--- START OF Information provided ---

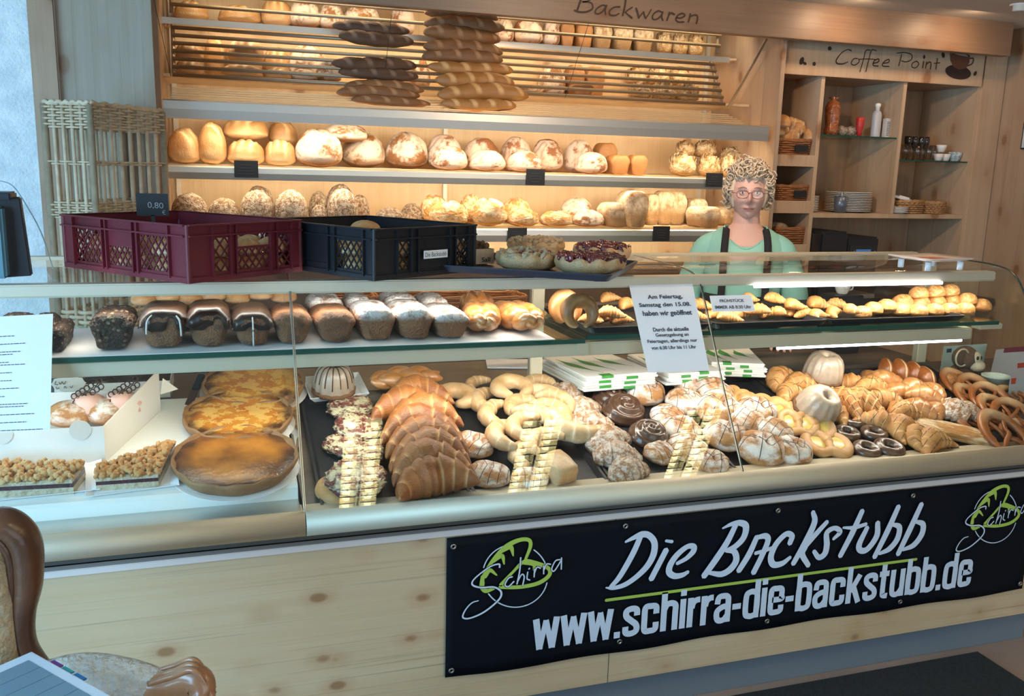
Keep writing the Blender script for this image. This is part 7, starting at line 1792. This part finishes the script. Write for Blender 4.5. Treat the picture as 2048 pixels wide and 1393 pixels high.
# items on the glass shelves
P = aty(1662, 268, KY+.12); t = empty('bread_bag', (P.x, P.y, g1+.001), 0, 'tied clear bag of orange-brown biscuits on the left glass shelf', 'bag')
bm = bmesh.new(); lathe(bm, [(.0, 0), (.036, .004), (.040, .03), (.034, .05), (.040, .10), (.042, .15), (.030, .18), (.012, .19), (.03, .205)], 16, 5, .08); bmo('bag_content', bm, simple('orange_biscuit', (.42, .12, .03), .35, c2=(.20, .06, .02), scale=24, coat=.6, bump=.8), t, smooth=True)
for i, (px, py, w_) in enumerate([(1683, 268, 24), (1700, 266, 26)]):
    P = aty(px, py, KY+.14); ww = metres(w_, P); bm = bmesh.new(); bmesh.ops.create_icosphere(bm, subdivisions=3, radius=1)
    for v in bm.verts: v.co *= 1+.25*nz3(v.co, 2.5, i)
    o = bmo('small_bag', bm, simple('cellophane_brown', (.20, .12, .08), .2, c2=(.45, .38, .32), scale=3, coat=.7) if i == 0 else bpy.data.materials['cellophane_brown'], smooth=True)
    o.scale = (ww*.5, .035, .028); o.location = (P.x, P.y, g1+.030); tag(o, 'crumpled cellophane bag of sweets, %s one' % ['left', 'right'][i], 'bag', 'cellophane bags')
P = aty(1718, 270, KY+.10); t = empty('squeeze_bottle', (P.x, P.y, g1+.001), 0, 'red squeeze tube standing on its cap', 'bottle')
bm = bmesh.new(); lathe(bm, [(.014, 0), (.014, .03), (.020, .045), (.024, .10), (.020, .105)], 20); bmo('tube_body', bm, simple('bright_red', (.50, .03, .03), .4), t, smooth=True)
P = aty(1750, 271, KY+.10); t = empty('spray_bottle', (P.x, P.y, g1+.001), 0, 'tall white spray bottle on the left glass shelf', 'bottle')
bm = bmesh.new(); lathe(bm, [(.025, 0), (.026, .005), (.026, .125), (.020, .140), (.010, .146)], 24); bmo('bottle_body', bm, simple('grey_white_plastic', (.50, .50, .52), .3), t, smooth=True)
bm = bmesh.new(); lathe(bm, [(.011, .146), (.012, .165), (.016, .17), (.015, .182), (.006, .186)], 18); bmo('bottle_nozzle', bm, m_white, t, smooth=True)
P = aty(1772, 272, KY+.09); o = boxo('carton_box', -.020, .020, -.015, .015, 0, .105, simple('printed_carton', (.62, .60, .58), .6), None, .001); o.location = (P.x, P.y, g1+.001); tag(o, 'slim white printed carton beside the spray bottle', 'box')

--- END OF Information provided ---

> [Exercise task]: Reproduce the data verbatim. Do not carry any picture into the copy.

> [Answer to this exercise]:
Keep writing the Blender script for this image. This is part 7, starting at line 1792. This part finishes the script. Write for Blender 4.5. Treat the picture as 2048 pixels wide and 1393 pixels high.
# items on the glass shelves
P = aty(1662, 268, KY+.12); t = empty('bread_bag', (P.x, P.y, g1+.001), 0, 'tied clear bag of orange-brown biscuits on the left glass shelf', 'bag')
bm = bmesh.new(); lathe(bm, [(.0, 0), (.036, .004), (.040, .03), (.034, .05), (.040, .10), (.042, .15), (.030, .18), (.012, .19), (.03, .205)], 16, 5, .08); bmo('bag_content', bm, simple('orange_biscuit', (.42, .12, .03), .35, c2=(.20, .06, .02), scale=24, coat=.6, bump=.8), t, smooth=True)
for i, (px, py, w_) in enumerate([(1683, 268, 24), (1700, 266, 26)]):
    P = aty(px, py, KY+.14); ww = metres(w_, P); bm = bmesh.new(); bmesh.ops.create_icosphere(bm, subdivisions=3, radius=1)
    for v in bm.verts: v.co *= 1+.25*nz3(v.co, 2.5, i)
    o = bmo('small_bag', bm, simple('cellophane_brown', (.20, .12, .08), .2, c2=(.45, .38, .32), scale=3, coat=.7) if i == 0 else bpy.data.materials['cellophane_brown'], smooth=True)
    o.scale = (ww*.5, .035, .028); o.location = (P.x, P.y, g1+.030); tag(o, 'crumpled cellophane bag of sweets, %s one' % ['left', 'right'][i], 'bag', 'cellophane bags')
P = aty(1718, 270, KY+.10); t = empty('squeeze_bottle', (P.x, P.y, g1+.001), 0, 'red squeeze tube standing on its cap', 'bottle')
bm = bmesh.new(); lathe(bm, [(.014, 0), (.014, .03), (.020, .045), (.024, .10), (.020, .105)], 20); bmo('tube_body', bm, simple('bright_red', (.50, .03, .03), .4), t, smooth=True)
P = aty(1750, 271, KY+.10); t = empty('spray_bottle', (P.x, P.y, g1+.001), 0, 'tall white spray bottle on the left glass shelf', 'bottle')
bm = bmesh.new(); lathe(bm, [(.025, 0), (.026, .005), (.026, .125), (.020, .140), (.010, .146)], 24); bmo('bottle_body', bm, simple('grey_white_plastic', (.50, .50, .52), .3), t, smooth=True)
bm = bmesh.new(); lathe(bm, [(.011, .146), (.012, .165), (.016, .17), (.015, .182), (.006, .186)], 18); bmo('bottle_nozzle', bm, m_white, t, smooth=True)
P = aty(1772, 272, KY+.09); o = boxo('carton_box', -.020, .020, -.015, .015, 0, .105, simple('printed_carton', (.62, .60, .58), .6), None, .001); o.location = (P.x, P.y, g1+.001); tag(o, 'slim white printed carton beside the spray bottle', 'box')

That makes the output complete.